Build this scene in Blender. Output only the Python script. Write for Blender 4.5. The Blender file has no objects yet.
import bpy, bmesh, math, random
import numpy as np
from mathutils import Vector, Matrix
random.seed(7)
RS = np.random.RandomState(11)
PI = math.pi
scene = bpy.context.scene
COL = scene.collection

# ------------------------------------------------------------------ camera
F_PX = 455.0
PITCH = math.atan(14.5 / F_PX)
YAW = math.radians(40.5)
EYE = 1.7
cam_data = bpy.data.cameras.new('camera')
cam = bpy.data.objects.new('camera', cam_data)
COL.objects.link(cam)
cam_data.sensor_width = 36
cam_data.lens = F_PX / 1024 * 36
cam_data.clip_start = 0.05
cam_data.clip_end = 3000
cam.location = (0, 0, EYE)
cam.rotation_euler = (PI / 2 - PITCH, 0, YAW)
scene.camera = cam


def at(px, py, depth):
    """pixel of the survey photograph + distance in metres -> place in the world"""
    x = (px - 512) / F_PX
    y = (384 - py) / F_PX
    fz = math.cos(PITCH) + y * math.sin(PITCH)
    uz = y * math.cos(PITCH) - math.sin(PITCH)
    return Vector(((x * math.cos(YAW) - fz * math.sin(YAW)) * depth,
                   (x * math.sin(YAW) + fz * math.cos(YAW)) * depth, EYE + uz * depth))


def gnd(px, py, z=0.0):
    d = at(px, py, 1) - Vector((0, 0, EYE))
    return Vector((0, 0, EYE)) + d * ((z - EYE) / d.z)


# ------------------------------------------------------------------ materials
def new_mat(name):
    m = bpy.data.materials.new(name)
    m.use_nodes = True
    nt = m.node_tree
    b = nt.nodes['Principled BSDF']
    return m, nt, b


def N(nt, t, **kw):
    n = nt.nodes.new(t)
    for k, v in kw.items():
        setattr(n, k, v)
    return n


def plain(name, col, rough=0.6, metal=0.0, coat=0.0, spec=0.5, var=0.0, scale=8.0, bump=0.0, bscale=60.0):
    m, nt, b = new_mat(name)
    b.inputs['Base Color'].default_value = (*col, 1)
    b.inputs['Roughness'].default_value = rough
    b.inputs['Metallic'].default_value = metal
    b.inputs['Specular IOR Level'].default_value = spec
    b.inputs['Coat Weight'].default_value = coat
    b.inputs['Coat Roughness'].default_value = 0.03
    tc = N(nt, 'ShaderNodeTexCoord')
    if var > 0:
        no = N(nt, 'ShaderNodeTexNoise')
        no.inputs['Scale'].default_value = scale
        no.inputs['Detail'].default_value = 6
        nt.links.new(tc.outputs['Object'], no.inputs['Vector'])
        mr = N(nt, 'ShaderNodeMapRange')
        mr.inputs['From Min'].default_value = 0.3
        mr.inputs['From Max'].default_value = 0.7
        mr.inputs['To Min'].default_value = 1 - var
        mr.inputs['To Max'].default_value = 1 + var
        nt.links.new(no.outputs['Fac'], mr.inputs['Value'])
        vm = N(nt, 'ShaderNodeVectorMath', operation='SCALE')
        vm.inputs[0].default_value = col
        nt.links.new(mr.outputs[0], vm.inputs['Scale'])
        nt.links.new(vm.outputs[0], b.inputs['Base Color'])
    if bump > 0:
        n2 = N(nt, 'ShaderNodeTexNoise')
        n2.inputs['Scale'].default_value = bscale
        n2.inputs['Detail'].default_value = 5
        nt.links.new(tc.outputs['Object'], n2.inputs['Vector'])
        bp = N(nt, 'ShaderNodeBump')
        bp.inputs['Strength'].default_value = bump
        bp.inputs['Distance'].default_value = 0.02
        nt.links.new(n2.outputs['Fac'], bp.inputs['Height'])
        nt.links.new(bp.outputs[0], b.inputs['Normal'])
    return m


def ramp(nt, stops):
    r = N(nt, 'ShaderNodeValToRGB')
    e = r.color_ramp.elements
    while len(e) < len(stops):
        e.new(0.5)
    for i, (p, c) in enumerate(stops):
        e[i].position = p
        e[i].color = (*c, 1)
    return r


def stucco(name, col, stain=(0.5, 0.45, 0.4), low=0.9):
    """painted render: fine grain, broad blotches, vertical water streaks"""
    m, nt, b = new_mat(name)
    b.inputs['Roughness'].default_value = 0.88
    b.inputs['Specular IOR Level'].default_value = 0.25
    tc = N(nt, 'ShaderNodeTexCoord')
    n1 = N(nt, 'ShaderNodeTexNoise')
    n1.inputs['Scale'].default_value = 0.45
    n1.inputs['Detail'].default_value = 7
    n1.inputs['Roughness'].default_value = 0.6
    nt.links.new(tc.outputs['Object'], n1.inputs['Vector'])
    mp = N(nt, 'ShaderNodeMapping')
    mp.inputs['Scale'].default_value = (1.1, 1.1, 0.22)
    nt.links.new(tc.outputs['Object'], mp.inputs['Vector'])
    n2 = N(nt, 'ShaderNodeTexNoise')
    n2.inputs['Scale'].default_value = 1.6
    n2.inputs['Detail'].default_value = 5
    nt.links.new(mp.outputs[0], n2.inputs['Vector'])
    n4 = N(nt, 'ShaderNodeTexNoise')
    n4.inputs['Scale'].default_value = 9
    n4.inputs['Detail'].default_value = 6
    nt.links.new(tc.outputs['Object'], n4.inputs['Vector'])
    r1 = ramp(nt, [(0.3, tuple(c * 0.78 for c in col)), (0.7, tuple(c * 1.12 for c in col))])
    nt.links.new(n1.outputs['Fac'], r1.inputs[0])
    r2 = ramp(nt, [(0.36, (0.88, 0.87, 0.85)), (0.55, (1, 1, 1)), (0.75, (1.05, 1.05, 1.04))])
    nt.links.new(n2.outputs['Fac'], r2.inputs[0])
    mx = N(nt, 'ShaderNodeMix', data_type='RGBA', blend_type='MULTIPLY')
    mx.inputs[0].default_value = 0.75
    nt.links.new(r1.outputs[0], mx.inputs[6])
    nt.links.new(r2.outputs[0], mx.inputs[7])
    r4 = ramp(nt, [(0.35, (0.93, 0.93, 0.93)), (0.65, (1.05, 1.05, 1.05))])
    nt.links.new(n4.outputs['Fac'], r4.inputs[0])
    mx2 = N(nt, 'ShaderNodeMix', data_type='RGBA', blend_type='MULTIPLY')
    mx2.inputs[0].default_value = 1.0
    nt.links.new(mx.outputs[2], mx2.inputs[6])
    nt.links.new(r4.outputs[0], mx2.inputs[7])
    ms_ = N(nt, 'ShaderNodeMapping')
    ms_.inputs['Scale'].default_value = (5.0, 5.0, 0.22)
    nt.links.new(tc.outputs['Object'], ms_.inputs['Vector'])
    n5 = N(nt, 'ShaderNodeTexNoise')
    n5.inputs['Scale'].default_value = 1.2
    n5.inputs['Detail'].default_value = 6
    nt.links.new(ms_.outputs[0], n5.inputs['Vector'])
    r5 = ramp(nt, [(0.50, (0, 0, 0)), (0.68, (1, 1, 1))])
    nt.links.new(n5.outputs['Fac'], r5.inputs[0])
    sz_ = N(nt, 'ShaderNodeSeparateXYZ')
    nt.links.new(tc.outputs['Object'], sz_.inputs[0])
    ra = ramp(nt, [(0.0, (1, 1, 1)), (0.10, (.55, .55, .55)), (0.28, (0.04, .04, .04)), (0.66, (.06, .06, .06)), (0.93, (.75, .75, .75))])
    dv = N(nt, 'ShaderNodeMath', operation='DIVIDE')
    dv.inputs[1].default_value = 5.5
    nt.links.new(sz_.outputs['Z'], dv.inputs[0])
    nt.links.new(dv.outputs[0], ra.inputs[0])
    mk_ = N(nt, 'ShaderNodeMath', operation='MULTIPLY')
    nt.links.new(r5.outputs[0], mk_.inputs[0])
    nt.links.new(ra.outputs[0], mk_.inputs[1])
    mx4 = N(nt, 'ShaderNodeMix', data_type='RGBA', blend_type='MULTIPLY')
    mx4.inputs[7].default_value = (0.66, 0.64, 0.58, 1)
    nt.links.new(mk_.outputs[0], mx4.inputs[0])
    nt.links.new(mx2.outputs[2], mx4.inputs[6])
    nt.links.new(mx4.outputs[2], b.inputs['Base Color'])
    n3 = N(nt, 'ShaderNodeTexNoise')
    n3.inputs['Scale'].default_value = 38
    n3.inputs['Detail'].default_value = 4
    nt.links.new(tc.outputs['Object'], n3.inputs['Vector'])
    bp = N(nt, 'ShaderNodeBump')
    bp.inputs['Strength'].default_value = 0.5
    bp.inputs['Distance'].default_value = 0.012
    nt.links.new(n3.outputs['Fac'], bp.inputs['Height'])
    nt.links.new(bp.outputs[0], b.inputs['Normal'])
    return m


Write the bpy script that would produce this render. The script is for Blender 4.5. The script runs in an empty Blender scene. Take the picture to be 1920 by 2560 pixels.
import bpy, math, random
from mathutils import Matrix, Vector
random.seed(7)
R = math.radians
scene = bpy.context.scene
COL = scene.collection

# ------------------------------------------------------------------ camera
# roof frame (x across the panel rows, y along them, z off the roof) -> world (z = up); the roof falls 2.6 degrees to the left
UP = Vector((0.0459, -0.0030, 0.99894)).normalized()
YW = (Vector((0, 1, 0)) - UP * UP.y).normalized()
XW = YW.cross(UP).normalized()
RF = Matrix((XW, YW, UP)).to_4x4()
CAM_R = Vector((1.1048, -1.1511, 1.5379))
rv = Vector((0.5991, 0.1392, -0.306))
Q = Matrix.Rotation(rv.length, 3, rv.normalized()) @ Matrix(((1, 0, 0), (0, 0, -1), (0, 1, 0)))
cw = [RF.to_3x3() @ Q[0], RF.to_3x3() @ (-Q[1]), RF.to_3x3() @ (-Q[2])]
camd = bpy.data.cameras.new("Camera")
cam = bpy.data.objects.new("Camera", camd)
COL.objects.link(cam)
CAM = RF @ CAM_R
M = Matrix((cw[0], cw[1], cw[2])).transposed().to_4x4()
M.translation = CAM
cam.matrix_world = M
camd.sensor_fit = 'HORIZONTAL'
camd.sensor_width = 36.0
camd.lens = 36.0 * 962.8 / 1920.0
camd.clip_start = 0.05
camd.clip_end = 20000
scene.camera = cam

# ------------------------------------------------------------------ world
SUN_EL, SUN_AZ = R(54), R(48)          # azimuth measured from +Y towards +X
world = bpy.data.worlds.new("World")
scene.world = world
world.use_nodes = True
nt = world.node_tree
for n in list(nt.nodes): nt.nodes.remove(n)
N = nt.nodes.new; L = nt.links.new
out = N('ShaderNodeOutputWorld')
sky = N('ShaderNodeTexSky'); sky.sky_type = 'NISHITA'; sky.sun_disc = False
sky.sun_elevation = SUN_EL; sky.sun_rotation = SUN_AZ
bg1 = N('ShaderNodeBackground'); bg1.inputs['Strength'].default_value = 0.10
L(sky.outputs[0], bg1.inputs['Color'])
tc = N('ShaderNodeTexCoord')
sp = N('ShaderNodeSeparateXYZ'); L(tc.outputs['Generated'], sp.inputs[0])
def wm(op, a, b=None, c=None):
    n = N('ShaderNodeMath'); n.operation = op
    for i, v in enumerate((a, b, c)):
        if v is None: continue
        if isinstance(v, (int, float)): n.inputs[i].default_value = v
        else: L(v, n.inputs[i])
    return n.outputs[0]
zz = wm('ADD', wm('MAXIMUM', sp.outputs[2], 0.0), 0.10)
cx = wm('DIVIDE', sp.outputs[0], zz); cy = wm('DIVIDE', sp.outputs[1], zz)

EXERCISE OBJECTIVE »
Across the preceding material, how many lines contain the word "this"? State the number alone.

CORRECT RESULT »
2